[Begin DATASET SECTION]
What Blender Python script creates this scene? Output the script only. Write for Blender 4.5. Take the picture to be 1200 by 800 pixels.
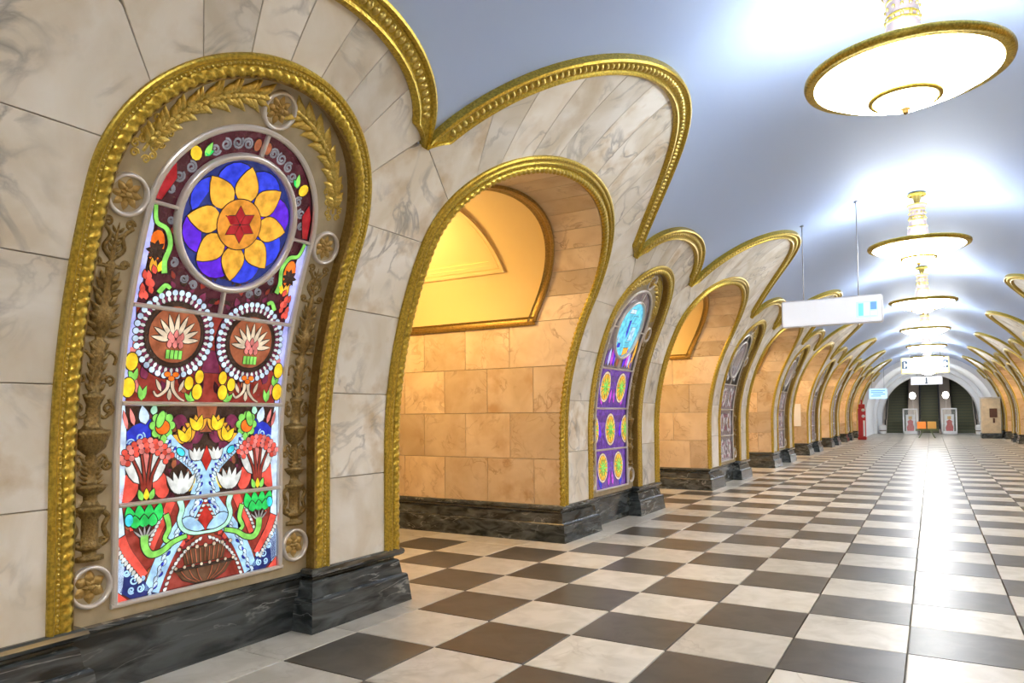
import bpy, math, random
from mathutils import Matrix, Vector
PI = math.pi
for _o in list(bpy.data.objects):
    bpy.data.objects.remove(_o)
SC = bpy.context.scene
COL = SC.collection
random.seed(7)

# ------------------------------------------------------------------ units
T = 0.65                       # one floor tile in metres; the layout below is in tiles
R, ZC = 5.458, 1.86            # vault radius and centre height
PIT = 9.7086                   # bay length
PC = 3.45                      # centre of the nearest passage in view
NC = PC - PIT / 2              # centre of the nearest pylon
H = PIT / 2

# ------------------------------------------------------------------ camera
CF, CYAW, CY0, CPITCH, CROLL = 831.48, 0.5335, 451.76, 0.0419, -0.0084
CPOS = (3.2585 - 3, -5.6703, 2.256)
cam = bpy.data.cameras.new('camera')
camo = bpy.data.objects.new('camera', cam)
COL.objects.link(camo)
cam.sensor_fit = 'HORIZONTAL'
cam.sensor_width = 36.0
cam.lens = CF / 1200 * 36
cam.shift_y = (CY0 - 400) / 1200
cam.clip_start = 0.05
cam.clip_end = 300
_f = Vector((-math.sin(CYAW) * math.cos(CPITCH), math.cos(CYAW) * math.cos(CPITCH), math.sin(CPITCH)))
_r = Vector((math.cos(CYAW), math.sin(CYAW), 0))
_u = _r.cross(_f)
_r2 = _r * math.cos(CROLL) + _u * math.sin(CROLL)
_u2 = -_r * math.sin(CROLL) + _u * math.cos(CROLL)
camo.matrix_world = Matrix(((_r2.x, _u2.x, -_f.x, CPOS[0] * T), (_r2.y, _u2.y, -_f.y, CPOS[1] * T),
                            (_r2.z, _u2.z, -_f.z, CPOS[2] * T), (0, 0, 0, 1)))
SC.camera = camo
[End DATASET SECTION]
**WHAT IS ASKED:**
Your task is to reproduce all of the material exactly. The pictures stay out.

**SOLVED PROBLEM:**
What Blender Python script creates this scene? Output the script only. Write for Blender 4.5. Take the picture to be 1200 by 800 pixels.
import bpy, math, random
from mathutils import Matrix, Vector
PI = math.pi
for _o in list(bpy.data.objects):
    bpy.data.objects.remove(_o)
SC = bpy.context.scene
COL = SC.collection
random.seed(7)

# ------------------------------------------------------------------ units
T = 0.65                       # one floor tile in metres; the layout below is in tiles
R, ZC = 5.458, 1.86            # vault radius and centre height
PIT = 9.7086                   # bay length
PC = 3.45                      # centre of the nearest passage in view
NC = PC - PIT / 2              # centre of the nearest pylon
H = PIT / 2

# ------------------------------------------------------------------ camera
CF, CYAW, CY0, CPITCH, CROLL = 831.48, 0.5335, 451.76, 0.0419, -0.0084
CPOS = (3.2585 - 3, -5.6703, 2.256)
cam = bpy.data.cameras.new('camera')
camo = bpy.data.objects.new('camera', cam)
COL.objects.link(camo)
cam.sensor_fit = 'HORIZONTAL'
cam.sensor_width = 36.0
cam.lens = CF / 1200 * 36
cam.shift_y = (CY0 - 400) / 1200
cam.clip_start = 0.05
cam.clip_end = 300
_f = Vector((-math.sin(CYAW) * math.cos(CPITCH), math.cos(CYAW) * math.cos(CPITCH), math.sin(CPITCH)))
_r = Vector((math.cos(CYAW), math.sin(CYAW), 0))
_u = _r.cross(_f)
_r2 = _r * math.cos(CROLL) + _u * math.sin(CROLL)
_u2 = -_r * math.sin(CROLL) + _u * math.cos(CROLL)
camo.matrix_world = Matrix(((_r2.x, _u2.x, -_f.x, CPOS[0] * T), (_r2.y, _u2.y, -_f.y, CPOS[1] * T),
                            (_r2.z, _u2.z, -_f.z, CPOS[2] * T), (0, 0, 0, 1)))
SC.camera = camo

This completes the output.